YOUR OBJECTIVE
Repeat exactly the lines from the start of the records below through the line that contains "return F_PX / on_water(600, py, z).y", including both.

[Records from a collection]
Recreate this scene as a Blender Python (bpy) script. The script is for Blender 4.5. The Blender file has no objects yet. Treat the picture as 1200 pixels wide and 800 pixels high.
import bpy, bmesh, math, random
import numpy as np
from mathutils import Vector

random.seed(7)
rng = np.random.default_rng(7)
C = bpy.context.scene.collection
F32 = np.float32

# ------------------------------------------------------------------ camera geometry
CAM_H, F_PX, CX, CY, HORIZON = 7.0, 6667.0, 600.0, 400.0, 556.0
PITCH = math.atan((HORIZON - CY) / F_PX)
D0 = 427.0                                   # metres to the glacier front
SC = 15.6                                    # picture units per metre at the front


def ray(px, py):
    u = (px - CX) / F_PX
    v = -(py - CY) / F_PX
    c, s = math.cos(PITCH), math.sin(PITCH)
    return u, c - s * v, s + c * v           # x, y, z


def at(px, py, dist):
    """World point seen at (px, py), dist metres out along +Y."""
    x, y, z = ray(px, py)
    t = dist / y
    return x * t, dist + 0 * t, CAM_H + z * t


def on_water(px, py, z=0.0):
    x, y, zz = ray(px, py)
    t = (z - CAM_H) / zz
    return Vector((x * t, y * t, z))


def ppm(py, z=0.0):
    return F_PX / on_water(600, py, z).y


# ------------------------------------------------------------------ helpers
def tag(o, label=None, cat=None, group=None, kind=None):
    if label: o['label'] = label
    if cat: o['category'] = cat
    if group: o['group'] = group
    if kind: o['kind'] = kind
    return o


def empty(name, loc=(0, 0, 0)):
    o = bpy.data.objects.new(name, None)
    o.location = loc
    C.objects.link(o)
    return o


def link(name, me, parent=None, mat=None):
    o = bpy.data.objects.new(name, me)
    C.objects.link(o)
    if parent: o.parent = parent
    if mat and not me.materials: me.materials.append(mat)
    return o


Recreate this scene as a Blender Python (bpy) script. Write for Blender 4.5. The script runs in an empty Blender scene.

IN RESPONSE
Recreate this scene as a Blender Python (bpy) script. The script is for Blender 4.5. The Blender file has no objects yet. Treat the picture as 1200 pixels wide and 800 pixels high.
import bpy, bmesh, math, random
import numpy as np
from mathutils import Vector

random.seed(7)
rng = np.random.default_rng(7)
C = bpy.context.scene.collection
F32 = np.float32

# ------------------------------------------------------------------ camera geometry
CAM_H, F_PX, CX, CY, HORIZON = 7.0, 6667.0, 600.0, 400.0, 556.0
PITCH = math.atan((HORIZON - CY) / F_PX)
D0 = 427.0                                   # metres to the glacier front
SC = 15.6                                    # picture units per metre at the front


def ray(px, py):
    u = (px - CX) / F_PX
    v = -(py - CY) / F_PX
    c, s = math.cos(PITCH), math.sin(PITCH)
    return u, c - s * v, s + c * v           # x, y, z


def at(px, py, dist):
    """World point seen at (px, py), dist metres out along +Y."""
    x, y, z = ray(px, py)
    t = dist / y
    return x * t, dist + 0 * t, CAM_H + z * t


def on_water(px, py, z=0.0):
    x, y, zz = ray(px, py)
    t = (z - CAM_H) / zz
    return Vector((x * t, y * t, z))


def ppm(py, z=0.0):
    return F_PX / on_water(600, py, z).y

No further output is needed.